The marketing team here at Tucows has informed me that domain names are increasing in value. People are forking outbig money for them again. I hear that domain names ending with the word "world" -- for example, "pantsworld.com", "steakworld.com", "accordionworld.com" -- are highly prized.
(If you'd like to know more interesting facts about domain names, Dennis Forbes has written an excellent article on what's taken and what's still available.)
I have decided that I have not exercised my domain name registration powers enough. No more!

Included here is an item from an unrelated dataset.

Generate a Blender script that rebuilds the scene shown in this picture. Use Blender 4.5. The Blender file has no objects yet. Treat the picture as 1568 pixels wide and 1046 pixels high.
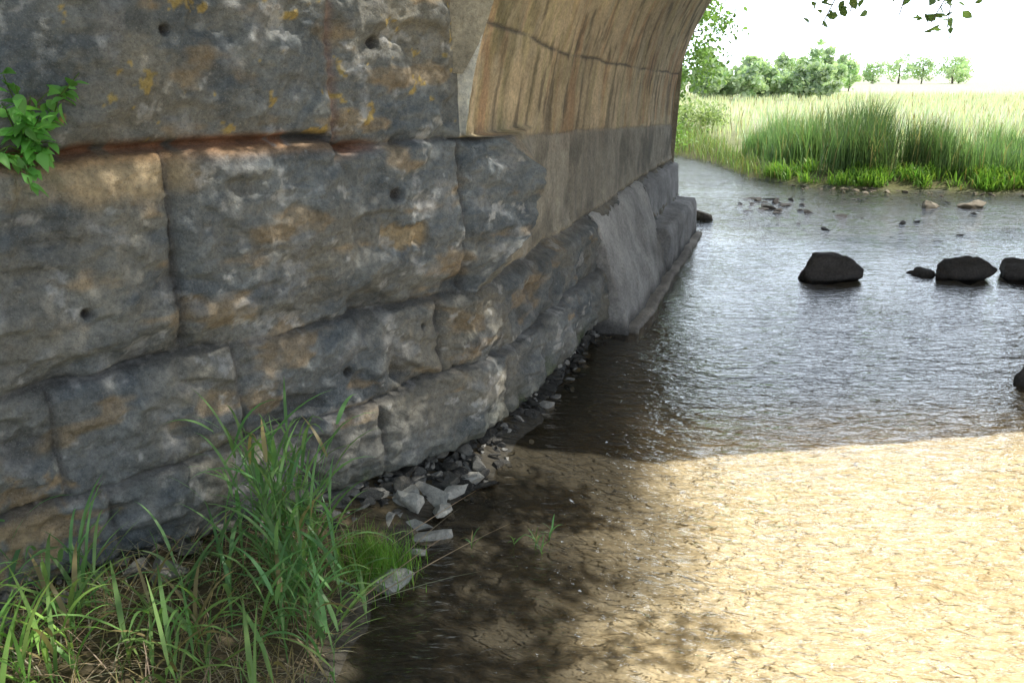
import bpy, math, numpy as np
from mathutils import Vector
rng=np.random.default_rng(7)
D=bpy.data; SC=bpy.context.scene
# ------------------------------------------------------------ helpers
_p=np.random.default_rng(3).permutation(256); _p=np.concatenate([_p,_p,_p])
_g=np.random.default_rng(4).normal(size=(256,3)); _g/=np.linalg.norm(_g,axis=1)[:,None]
def pn(x,y,z):
    x,y,z=np.broadcast_arrays(np.asarray(x,float),np.asarray(y,float),np.asarray(z,float))
    xi=np.floor(x).astype(int); yi=np.floor(y).astype(int); zi=np.floor(z).astype(int)
    fx,fy,fz=x-xi,y-yi,z-zi
    f=lambda t:t*t*t*(t*(t*6-15)+10)
    u,v,w=f(fx),f(fy),f(fz); r=0
    for a in (0,1):
        for b in (0,1):
            for c in (0,1):
                h=_p[_p[_p[(xi+a)&255]+((yi+b)&255)]+((zi+c)&255)]
                g=_g[h]
                d=g[...,0]*(fx-a)+g[...,1]*(fy-b)+g[...,2]*(fz-c)
                r=r+d*(u if a else 1-u)*(v if b else 1-v)*(w if c else 1-w)
    return r*1.5
def fbm(x,y,z,s=1,o=4,g=.5):
    r=0;a=1
    for i in range(o):
        r=r+a*pn(x*s+i*17.3,y*s+i*5.1,z*s-i*9.7); a*=g; s*=2.03
    return r
def ridged(x,y,z,s=1,o=4):
    r=0;a=1
    for i in range(o):
        r=r+a*(.5-np.abs(pn(x*s+i*7.3,y*s-i*5.1,z*s+i*3.7))*1.6); a*=.5; s*=2.1
    return r
def sm(a,b,x):
    t=np.clip((x-a)/(b-a),0,1); return t*t*(3-2*t)
def mkmesh(name,V,F,mat,col=None,smooth=True,parent=None,attrs=None):
    V=np.asarray(V,np.float32); F=np.asarray(F,np.int32)
    me=D.meshes.new(name); k=F.shape[1]
    me.vertices.add(len(V)); me.vertices.foreach_set('co',V.ravel())
    me.loops.add(F.size); me.loops.foreach_set('vertex_index',F.ravel())
    me.polygons.add(len(F)); me.polygons.foreach_set('loop_start',np.arange(0,F.size,k,dtype=np.int32))
    me.polygons.foreach_set('loop_total',np.full(len(F),k,np.int32))
    me.update(calc_edges=True); me.validate()
    me.polygons.foreach_set('use_smooth',np.full(len(me.polygons),smooth))
    if col is not None:
        c=np.ones((len(V),4),np.float32); c[:,:3]=np.clip(col,0,1)
        a=me.color_attributes.new('Col','FLOAT_COLOR','POINT'); a.data.foreach_set('color',c.ravel())
    if attrs:
        for n,v in attrs.items():
            a=me.attributes.new(n,'FLOAT','POINT'); a.data.foreach_set('value',np.asarray(v,np.float32))
    me.materials.append(mat)
    ob=D.objects.new(name,me); SC.collection.objects.link(ob)
    if parent: ob.parent=parent
    return ob
def gridfaces(nr,nc):
    i=np.arange(nr*nc).reshape(nr,nc)
    return np.stack([i[:-1,:-1].ravel(),i[:-1,1:].ravel(),i[1:,1:].ravel(),i[1:,:-1].ravel()],1)
def empty(name,loc=(0,0,0)):
    e=D.objects.new(name,None); SC.collection.objects.link(e); return e
class NT:
    def __init__(s,name):
        s.m=D.materials.new(name); s.m.use_nodes=True; s.t=s.m.node_tree; s.t.nodes.clear()
        s.out=s.n('ShaderNodeOutputMaterial')
    def n(s,typ,**kw):
        x=s.t.nodes.new(typ)
        for k,v in kw.items(): setattr(x,k,v)
        return x
    def l(s,a,b): s.t.links.new(a,b)
    def noise(s,scale,detail=6,rough=.6,vec=None,dist=0):
        x=s.n('ShaderNodeTexNoise'); x.inputs['Scale'].default_value=scale; x.inputs['Detail'].default_value=detail
        x.inputs['Roughness'].default_value=rough; x.inputs['Distortion'].default_value=dist
        if vec: s.l(vec,x.inputs['Vector'])
        return x.outputs['Fac']
    def ramp(s,fac,stops):
        r=s.n('ShaderNodeValToRGB'); e=r.color_ramp.elements
        while len(e)<len(stops): e.new(.5)
        for q,(p,c) in zip(e,stops):
            q.position=p; q.color=c if len(c)==4 else (*c,1)
        s.l(fac,r.inputs['Fac']); return r.outputs['Color']
    def mix(s,a,b,fac,mode='MIX'):
        x=s.n('ShaderNodeMix',data_type='RGBA',blend_type=mode)
        for v,i in ((fac,0),(a,6),(b,7)):
            if isinstance(v,(int,float)): x.inputs[i].default_value=v
            elif isinstance(v,tuple): x.inputs[i].default_value=(*v,1)
            else: s.l(v,x.inputs[i])
        return x.outputs[2]
    def math(s,op,a,b=0.):
        x=s.n('ShaderNodeMath',operation=op)
        for v,i in ((a,0),(b,1)):
            if isinstance(v,(int,float)): x.inputs[i].default_value=v
            else: s.l(v,x.inputs[i])
        return x.outputs[0]
    def bump(s,h,strength,dist,prev=None):
        b=s.n('ShaderNodeBump'); b.inputs['Strength'].default_value=strength; b.inputs['Distance'].default_value=dist
        s.l(h,b.inputs['Height'])
        if prev: s.l(prev,b.inputs['Normal'])
        return b.outputs[0]
    def coord(s,scale=(1,1,1),rot=(0,0,0)):
        c=s.n('ShaderNodeTexCoord'); m=s.n('ShaderNodeMapping'); m.inputs['Scale'].default_value=scale; m.inputs['Rotation'].default_value=rot
        s.l(c.outputs['Object'],m.inputs['Vector']); return m.outputs[0]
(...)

I have claimed that the Internet would be "over" -- not "over" in the non-functional sense, but "over" as in the way acid-wash jeans are -- when the domain name drinkyourownpee.com was registered. I have decided that I must destroy the internet in oder to save it and decided to register it myself. It's mine now. Mine! Drink Your Own Pee Dot Com! Whoo-hoo!
(Ahem.)
And now comes the experiment. I'm going to see if I can turn it into a money-maker. There are all sorts of strategies I can try; I'm going to take some for a test spin and see which ones work. If drinkyourownpee.com makes me enough money to take Wendy out to dinner once a month, I'll consider it a success. I'll keep you informed of my progress.
(Suggestions are welcome -- just leave them in the comments!)
The "It Should Be Obvious, But Just In Case It Isn't" Disclaimer
I do not, I repeat, do not drink my own pee.
Update: Or anyone else's pee, you wiseguys.

whose pee DO you drink?
(sorry, kids, inside joke)
That's important too!
I guess the first joke/image/video could be related to the domain name. It's keeping it going month after month that's the tricky part.
Because if the answer is 'a long, long way,' then I see this as a great opportunity for a redneck post-apocalypse site with links to supplies like generators, bomb shelters, bulk rations of MREs...
There was a recent 'PostSecret' (why doesn't he keep archives?!) where a person wrote in that the time they drank their own pee to make them vomit was the time that they finally admitted to themselves they had an eating disorder.